I never liked church as a kid, but when they passed around a petition asking everyone to boycott our local movie theaters if they showed Martin Scorsese's The Last Temptation Of Christ, I was **done** with The Catholic Church and organized religion forever. (I was 12.)
I didn't know anything about TLTOC and had yet to see a Scorsese film, but I remember the priest describing the film as "pornographic" and it sounded like bullshit to me. I had no interest in seeing the movie but there was no way in hell I was going to stop going to the movies.
Eventually, when I saw the film a few years later on VHS, it confirmed that they had been lying about the movie, which was better than any sermon I had ever heard.
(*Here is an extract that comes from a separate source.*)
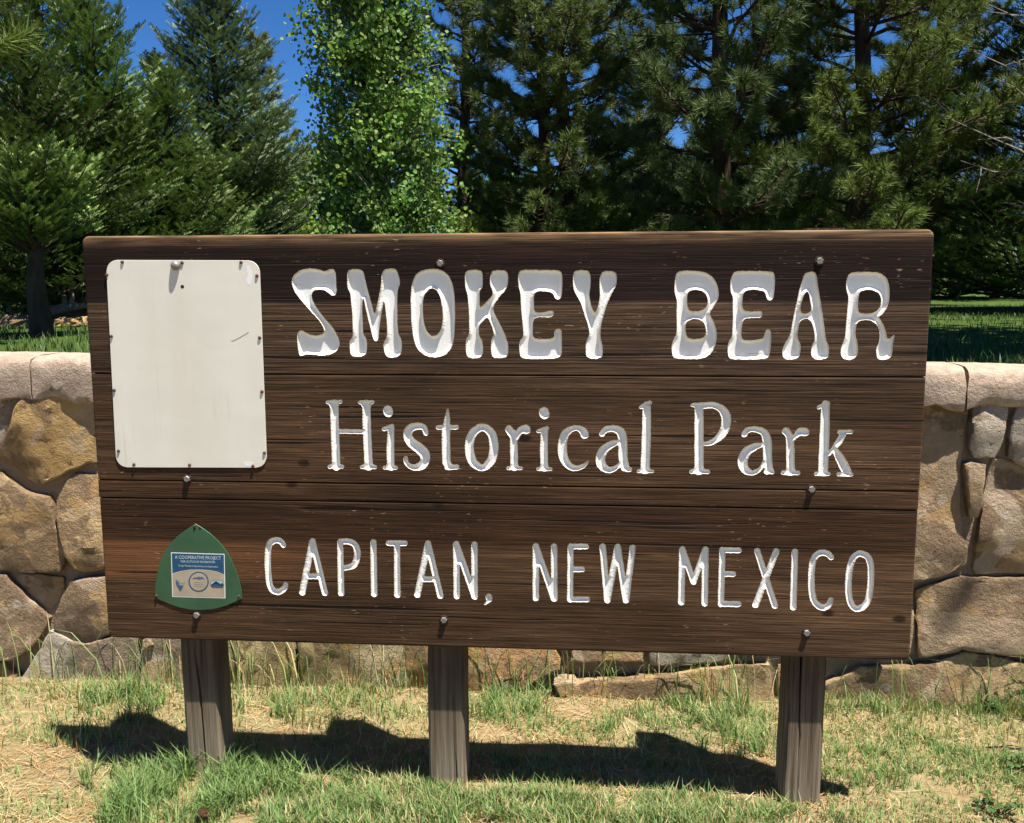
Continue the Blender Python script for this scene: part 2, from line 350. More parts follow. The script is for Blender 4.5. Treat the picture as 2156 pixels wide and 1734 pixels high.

It's basically It's A Wonderful Life but with Jesus seeing what it would be like if he wasn't the son of God.
Of course, my gut feeling that the Catholic Church was lying about something turned out to be accurate. But it made me forever skeptical about whenever people get all worked up about any movie or TV show that they haven't seen yet.
I got really mad when I saw TLTOC, thinking back to how easily everybody in that church was signing that petition; I don't remember if local theater got the film, or if they were even going to in the 1st place. I just knew I would stop going to church the second it was an option.
Of course, within a few years I would also see Life Of Brian, which had come out in 1979; it was more deliberately provocative but also more thoughtful than any of the knee-jerk protests it attracted. I am now always immediately skeptical when a film is being declared an outrage.
Recommended viewing: the TV debate feat. @JohnCleese & Michael Palin vs. pious windbags Malcolm Muggeridge & Mervyn Stockwood-- the latter two spend the entire conversation ducking the serious points being made & engaging in some pretty dull sarcasm...
In hindsight, there was also a fair amount of "Look! Over There!" to these kinds of protests. As long as ppl were mad about these shocking movies that few of the protesters had actually seen, it would distract from the real life horrors the church was actively covering up.